Notice how this mirrors the V4 findings: you already do recruitment, workforce planning and training in some form. The one-pager simply ties them to explicit business bets.
3. Move from “personnel controlling” to people stories
The survey shows personnel controlling is rated almost as important as termination. Use that energy, but upgrade it:
- Combine basic headcount and cost data with 3–4 strategic ratios: revenue per FTE, cost of turnover, internal fill rate for critical roles, training investment in key areas.
- Each quarter, bring one narrative to the board: “Here is where we are losing capability” / “Here is where we are over-relying on the external market”, / “Here is where talent management is already paying off.”
This is where McKinsey’s work on people analytics is helpful: companies that use people data well report significantly lower attrition and higher productivity than their peers.
4. Run a joint “people + business” pilot
Choose one strategic initiative – a new production line, a service expansion, or an integration project – and co-own it with a business leader:
- Build a simple 2–3 year workforce and skills forecast, using the workforce planning thinking that many V4 companies already apply annually.
- Identify risks: where can labour shortage or missing skills derail the initiative
- Design targeted actions: reskilling, targeted recruitment, retention measures for specific groups.
Then, in every steering meeting, speak in business language: cost, speed, quality, risk – with people solutions attached.
Why this matters now
Cranet’s global figures suggest that around 2/3 of organisations already have an HR strategy; in the V4, it is only about half.
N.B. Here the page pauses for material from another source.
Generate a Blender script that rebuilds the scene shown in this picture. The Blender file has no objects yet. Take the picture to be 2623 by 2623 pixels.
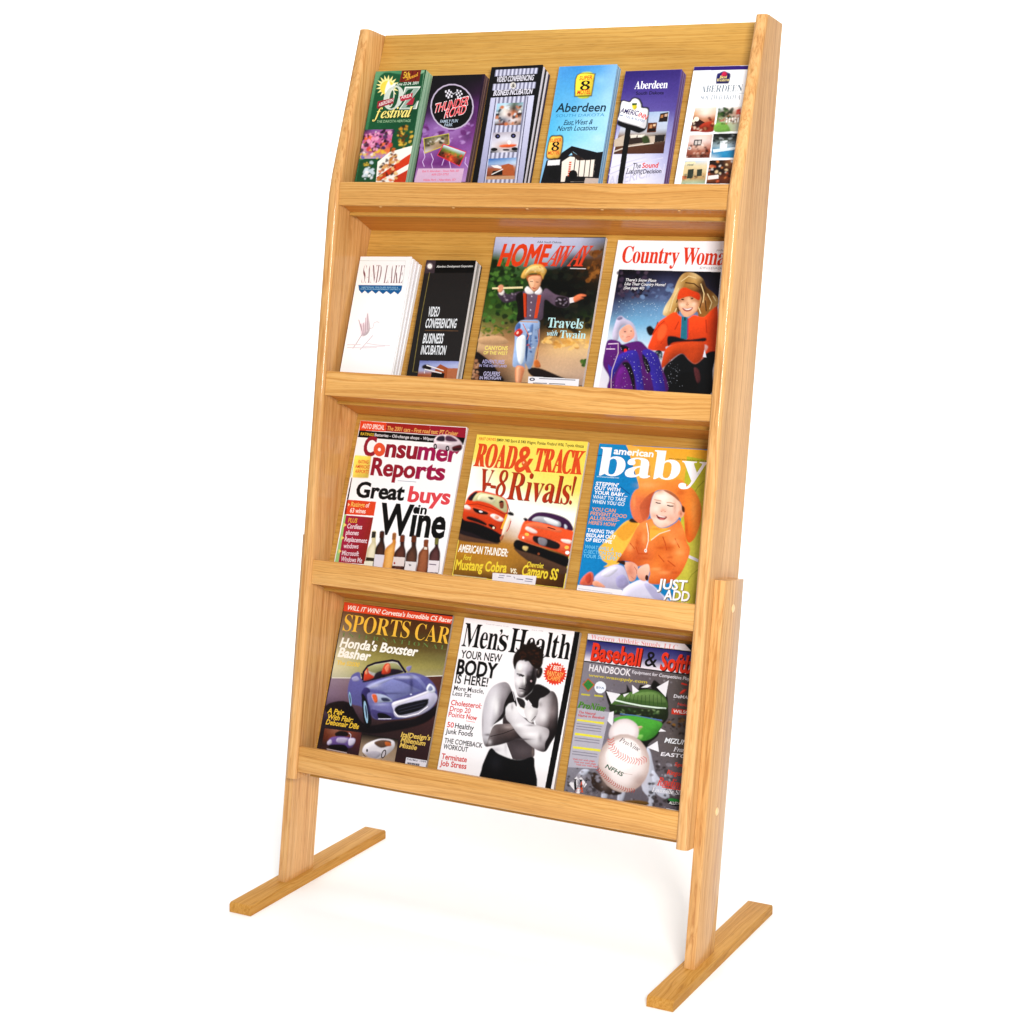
import bpy, bmesh, math, random
import numpy as np
from mathutils import Vector, Matrix

SC = bpy.context.scene
COL = SC.collection

# ------------------------------------------------------------------ camera
cam_data = bpy.data.cameras.new("camera")
cam = bpy.data.objects.new("camera", cam_data)
COL.objects.link(cam)
cam_data.sensor_width = 36.0
cam_data.lens = 65.42
cam_data.shift_x = 0.0020
cam_data.shift_y = -0.0183
cam_data.clip_end = 100.0
YAW, PITCH, ROLL = 0.48401, -0.16399, 0.00674
fwd = Vector((-math.sin(YAW) * math.cos(PITCH), math.cos(YAW) * math.cos(PITCH), math.sin(PITCH)))
rgt = Vector((math.cos(YAW), math.sin(YAW), 0.0))
upv = rgt.cross(fwd)
r2 = rgt * math.cos(ROLL) + upv * math.sin(ROLL)
u2 = upv * math.cos(ROLL) - rgt * math.sin(ROLL)
m = Matrix((r2, u2, -fwd)).transposed().to_4x4()
m.translation = Vector((1.35151, -2.42837, 1.17223))
cam.matrix_world = m
SC.camera = cam

# ------------------------------------------------------------------ world, lamps, exposure
world = bpy.data.worlds.new("World")
SC.world = world
world.use_nodes = True
bg = world.node_tree.nodes["Background"]
bg.inputs["Color"].default_value = (1.0, 0.985, 0.96, 1.0)
bg.inputs["Strength"].default_value = 0.30


def softbox(name, loc, target, sx, sy, watts, color):
    d = bpy.data.lights.new(name, "AREA")
    d.shape = "RECTANGLE"
    d.size, d.size_y = sx, sy
    d.energy = watts
    d.color = color
    o = bpy.data.objects.new(name, d)
    COL.objects.link(o)
    o.location = loc
    o.rotation_euler = (Vector(target) - Vector(loc)).to_track_quat("-Z", "Y").to_euler()
    return o


softbox("key_softbox", (2.05, -2.80, 1.85), (0.0, 0.1, 0.72), 0.70, 0.95, 134.0, (1.0, 0.98, 0.945))
softbox("added_floor_fill", (0.0, 0.7, 3.6), (0.0, 0.7, 0.0), 3.4, 3.0, 98.0, (0.975, 0.99, 1.0))  # added fill that whitens the floor and thins the shadows at the feet
softbox("added_backdrop_fill", (-2.7, 1.7, 3.0), (-2.8, 4.1, 1.1), 5.0, 0.8, 128.0, (0.99, 0.995, 1.0))  # added fill, only there to bring the backdrop up to white

SC.view_settings.view_transform = "Standard"
SC.view_settings.look = "None"
SC.view_settings.exposure = 0.0
SC.view_settings.gamma = 1.0
SC.view_settings.use_curve_mapping = False
SC.cycles.max_bounces = 8


# ------------------------------------------------------------------ helpers
def lin(h):
    h = h.lstrip("#")
    if len(h) == 3:
        h = "".join(c + c for c in h)
    out = []
    for i in (0, 2, 4):
        c = int(h[i:i + 2], 16) / 255.0
        out.append(c / 12.92 if c <= 0.04045 else ((c + 0.055) / 1.055) ** 2.4)
    return out


def tag(o, label=None, cat=None, group=None, kind=None):
    if label:
        o["label"] = label
    if cat:
        o["category"] = cat
    if group:
        o["group"] = group
    if kind:
        o["kind"] = kind
    return o


def empty(name, mat):
    o = bpy.data.objects.new(name, None)
    o.empty_display_size = 0.05
    COL.objects.link(o)
    o.matrix_world = mat
    return o


def link(name, mesh, mat, parent=None):
    o = bpy.data.objects.new(name, mesh)
    COL.objects.link(o)
    if mat:
        mesh.materials.append(mat)
    if parent:
        o.parent = parent
    return o


# ------------------------------------------------------------------ materials
def nodes_of(name):
    mt = bpy.data.materials.new(name)
    mt.use_nodes = True
    nt = mt.node_tree
    return mt, nt, nt.nodes, nt.links, nt.nodes["Principled BSDF"]


def oak(name, pale, mid, dark, pore=0.55, coat=0.35, band=1.0, wander=0.05, spec=0.2):
    mt, nt, N, L, P = nodes_of(name)
    at = N.new("ShaderNodeAttribute")
    at.attribute_name = "grain"

    def stretched(sx, sy, sz, scale, detail, rough, dist=0.0):
        mp = N.new("ShaderNodeMapping")
        mp.inputs["Scale"].default_value = (sx, sy, sz)
        L.new(at.outputs["Vector"], mp.inputs["Vector"])
        nz = N.new("ShaderNodeTexNoise")
        nz.inputs["Scale"].default_value = scale
        nz.inputs["Detail"].default_value = detail
        nz.inputs["Roughness"].default_value = rough
        nz.inputs["Distortion"].default_value = dist
        L.new(mp.outputs["Vector"], nz.inputs["Vector"])
        return nz.outputs["Fac"]

    def ramp(fac, stops):
        r = N.new("ShaderNodeValToRGB")
        el = r.color_ramp.elements
        while len(el) < len(stops):
            el.new(0.5)
        for e, (p, c) in zip(el, stops):
            e.position = p
            e.color = (c[0], c[1], c[2], 1.0)
        L.new(fac, r.inputs["Fac"])
        return r.outputs["Color"]

    broad = stretched(0.9, 7.0, 7.0, 2.0, 3.0, 0.55, 0.6)
    # growth lines: long and fine, pushed sideways by a slow noise so that they run together into cathedrals
    sep = N.new("ShaderNodeSeparateXYZ")
    L.new(at.outputs["Vector"], sep.inputs["Vector"])
    push = N.new("ShaderNodeMath")
    push.operation = "MULTIPLY_ADD"
    L.new(broad, push.inputs[0])
    push.inputs[1].default_value = wander
    L.new(sep.outputs["Y"], push.inputs[2])
    com = N.new("ShaderNodeCombineXYZ")
    L.new(sep.outputs["X"], com.inputs["X"])
    L.new(push.outputs[0], com.inputs["Y"])
    L.new(sep.outputs["Z"], com.inputs["Z"])
    mp0 = N.new("ShaderNodeMapping")
    mp0.inputs["Scale"].default_value = (0.45, 88.0, 44.0)
    L.new(com.outputs["Vector"], mp0.inputs["Vector"])
    nz0 = N.new("ShaderNodeTexNoise")
    nz0.inputs["Scale"].default_value = 4.0
    nz0.inputs["Detail"].default_value = 3.0
    nz0.inputs["Roughness"].default_value = 0.6
    nz0.inputs["Distortion"].default_value = 0.5
    L.new(mp0.outputs["Vector"], nz0.inputs["Vector"])
    rings = nz0.outputs["Fac"]
    dash = stretched(11.0, 230.0, 230.0, 3.0, 2.0, 0.5)
    base = ramp(rings, [(0.33, dark), (0.47, mid), (0.61, pale)])
    tone = ramp(broad, [(0.30, (0.80, 0.76, 0.68)), (0.70, (1.08, 1.10, 1.14))])
    mx = N.new("ShaderNodeMix")
    mx.data_type = "RGBA"
    mx.blend_type = "MULTIPLY"
    mx.inputs["Factor"].default_value = band
    L.new(base, mx.inputs["A"])
    L.new(tone, mx.inputs["B"])
    pores = ramp(dash, [(0.34, (1.0 - pore, 1.0 - pore * 1.1, 1.0 - pore * 1.25)), (0.46, (1.0, 1.0, 1.0))])
    m2 = N.new("ShaderNodeMix")
    m2.data_type = "RGBA"
    m2.blend_type = "MULTIPLY"
    m2.inputs["Factor"].default_value = 1.0
    L.new(mx.outputs["Result"], m2.inputs["A"])
    L.new(pores, m2.inputs["B"])
    # no two boards are cut from quite the same tree
    oi = N.new("ShaderNodeObjectInfo")
    board = ramp(oi.outputs["Random"], [(0.0, (0.90, 0.87, 0.82)), (0.5, (1.0, 1.0, 1.0)), (1.0, (1.03, 1.05, 1.12))])
    m3 = N.new("ShaderNodeMix")
    m3.data_type = "RGBA"
    m3.blend_type = "MULTIPLY"
    m3.inputs["Factor"].default_value = 1.0
    L.new(m2.outputs["Result"], m3.inputs["A"])
    L.new(board, m3.inputs["B"])
    L.new(m3.outputs["Result"], P.inputs["Base Color"])
    P.inputs["Roughness"].default_value = 0.45
    P.inputs["Specular IOR Level"].default_value = spec
    P.inputs["Coat Weight"].default_value = coat
    P.inputs["Coat Roughness"].default_value = 0.05
    b = N.new("ShaderNodeBump")
    b.inputs["Strength"].default_value = 0.10
    b.inputs["Distance"].default_value = 0.0006
    L.new(dash, b.inputs["Height"])
    L.new(b.outputs["Normal"], P.inputs["Normal"])
    return mt


OAK = oak("oak_solid", (0.725, 0.400, 0.130), (0.655, 0.335, 0.094), (0.535, 0.245, 0.059), 0.16, 0.40)
OAK_SIDE = oak("oak_uprights", (0.70, 0.395, 0.152), (0.635, 0.328, 0.110), (0.49, 0.218, 0.062), 0.17, 0.40)  # pinker than the other oak: tint of the light mixed into the colour
OAK_FOOT = oak("oak_feet", (0.62, 0.330, 0.084), (0.56, 0.275, 0.060), (0.46, 0.210, 0.040), 0.16, 0.0, spec=0.05)
OAK_PLY = oak("oak_veneer", (0.560, 0.312, 0.072), (0.510, 0.268, 0.053), (0.44, 0.216, 0.037), 0.18, 0.08, wander=0.012)
OAK_DEEP = oak("oak_shelf_board", (0.57, 0.225, 0.038), (0.50, 0.178, 0.026), (0.41, 0.135, 0.018), 0.12, 0.25)  # deepened copy of the oak: shade under the shelves is in its colour

PLUG, _nt, _N, _L, _P = nodes_of("maple_plug")
_P.inputs["Base Color"].default_value = (0.80, 0.58, 0.30, 1)
_P.inputs["Roughness"].default_value = 0.35


OAK_PEG, _nt, _N, _L, _P = nodes_of("oak_peg")
_P.inputs["Base Color"].default_value = (0.66, 0.38, 0.14, 1)
_P.inputs["Roughness"].default_value = 0.4


def print_material(name, rough, coat, mottle=0.75):
    mt, nt, N, L, P = nodes_of(name)
    at = N.new("ShaderNodeAttribute")
    at.attribute_name = "ink"
    # the mottle of a printed halftone photograph: none in white paper, more in dense ink
    tc = N.new("ShaderNodeTexCoord")
    nz = N.new("ShaderNodeTexNoise")
    nz.inputs["Scale"].default_value = 230.0
    nz.inputs["Detail"].default_value = 4.0
    nz.inputs["Roughness"].default_value = 0.7
    L.new(tc.outputs["Object"], nz.inputs["Vector"])
    sp = N.new("ShaderNodeSeparateColor")
    sp.mode = "HSV"
    L.new(at.outputs["Color"], sp.inputs["Color"])

    def calc(op, a, b):
        n = N.new("ShaderNodeMath")
        n.operation = op
        for k, v in ((0, a), (1, b)):
            if isinstance(v, float):
                n.inputs[k].default_value = v
            else:
                L.new(v, n.inputs[k])
        return n.outputs[0]

    dense = calc("ADD", calc("MULTIPLY", sp.outputs["Green"], 0.55), calc("MULTIPLY", calc("SUBTRACT", 0.9, sp.outputs["Blue"]), 0.5))
    amt = calc("MULTIPLY", calc("SUBTRACT", nz.outputs["Fac"], 0.5), calc("MULTIPLY", dense, mottle))
    gain = calc("ADD", amt, 1.0)
    vm = N.new("ShaderNodeVectorMath")
    vm.operation = "SCALE"
    L.new(at.outputs["Color"], vm.inputs[0])
    L.new(gain, vm.inputs["Scale"])
    L.new(vm.outputs["Vector"], P.inputs["Base Color"])
    P.inputs["Roughness"].default_value = rough
    P.inputs["Coat Weight"].default_value = coat
    P.inputs["Coat Roughness"].default_value = 0.12
    P.inputs["Specular IOR Level"].default_value = 0.18
    return mt


PRINT = print_material("glossy_print", 0.5, 0.04)


def paper(name, col, stripe=0.25):
    mt, nt, N, L, P = nodes_of(name)
    tc = N.new("ShaderNodeTexCoord")
    mp = N.new("ShaderNodeMapping")
    mp.inputs["Scale"].default_value = (3.0, 3.0, 900.0)
    L.new(tc.outputs["Object"], mp.inputs["Vector"])
    nz = N.new("ShaderNodeTexNoise")
    nz.inputs["Scale"].default_value = 1.0
    nz.inputs["Detail"].default_value = 1.0
    L.new(mp.outputs["Vector"], nz.inputs["Vector"])
    rp = N.new("ShaderNodeValToRGB")
    rp.color_ramp.elements[0].position = 0.35
    rp.color_ramp.elements[1].position = 0.6
    rp.color_ramp.elements[0].color = [c * (1 - stripe) for c in col] + [1]
    rp.color_ramp.elements[1].color = list(col) + [1]
    L.new(nz.outputs["Fac"], rp.inputs["Fac"])
    L.new(rp.outputs["Color"], P.inputs["Base Color"])
    P.inputs["Roughness"].default_value = 0.7
    return mt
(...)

That gap is your opportunity.
If you, as an HR leader, can put a one-page HR strategy on the table, backed by clear people analytics and linked to a real business pilot, you are already ahead of many peers in the region. Strategic HR Integration is not a slogan. It is the moment when your CEO looks at you in a key decision and asks:
“What do your people numbers tell us – and how should that change our choice?”
Your job is to be ready for that question.